The monument has been placed at the site of the former Lloyd Yard docks, the spot where the first migrants arrived from the islands in the early 1950s.
Jetten’s wish to speak at the ceremony was only conveyed to the organisers this week, fuelling speculation that he will offer official apologies to the 70,000-strong community.
Three and a half years ago the then prime minister, Mark Rutte, apologised for the Netherlands’ slave trading past, apologies that were reinforced by king Willem-Alexander at Keti Koti, the annual ceremony to commemorate the end of slavery in Suriname, in 2023.
“I think it’s a good gesture,” Yordi Tahamata of the National Moluccan Monument Foundation (SLMM), told NOS. “I’m hoping for recognition of the mistakes that were made by the Dutch government and the suffering that my grandparents endured.”
The first migrants were a group of nearly 13,000 soldiers who fought on the side of the Dutch in the bitter war of independence in Indonesia in the late 1940s.
Independence denied
They arrived expecting to stay temporarily until the islands, known as the Spice Islands during the colonial era, became independent from Indonesia, but despite proclaiming a republic the promise of their own state never materialised.
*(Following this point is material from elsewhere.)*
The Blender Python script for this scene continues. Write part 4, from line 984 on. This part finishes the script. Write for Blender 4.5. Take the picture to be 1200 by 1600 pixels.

The Moluccan government in exile has been based in the Netherlands since 1966.
A majority of Dutch MPs backed a motion by the ChristenUnie’s Don Ceder this week calling for an “appropriate gesture” towards the Moluccan community and an investigation into their treatment in the Netherlands.
John Wattilete, president in exile of the republic of the South Moluccas, told Nieuwsuur he would have preferred the government to wait for the outcome of an inquiry before offering comprehensive apologies.
But he said: “Time is short, because only a few of the first generation are still with us and the Moluccan community has been waiting for these apologies for 75 years.”
Train hijacking
Demobilised Moluccan soldiers were kept in camps, including the wartime concentration camps at Westerbork and Vught, and dismissed from the army regardless of how many years of service they had. They were later moved into housing complexes.
Ceder also said that soldiers who were discharged should have their honour restored and the issue of unpaid army pensions needed to be resolved.
The campaign for formal apologies has stepped up in recent years. Former prime minister Dries van Agt wrote to the king in 2021 calling for him to apologise on behalf of the nation.
Van Agt was justice minister in 1977 when a group of armed Moluccan separatists hijacked a train in Drenthe and held more than 100 children and teachers hostage in a primary school. Six hijackers and two passengers on the train were killed when the army was sent in to end the stand-off.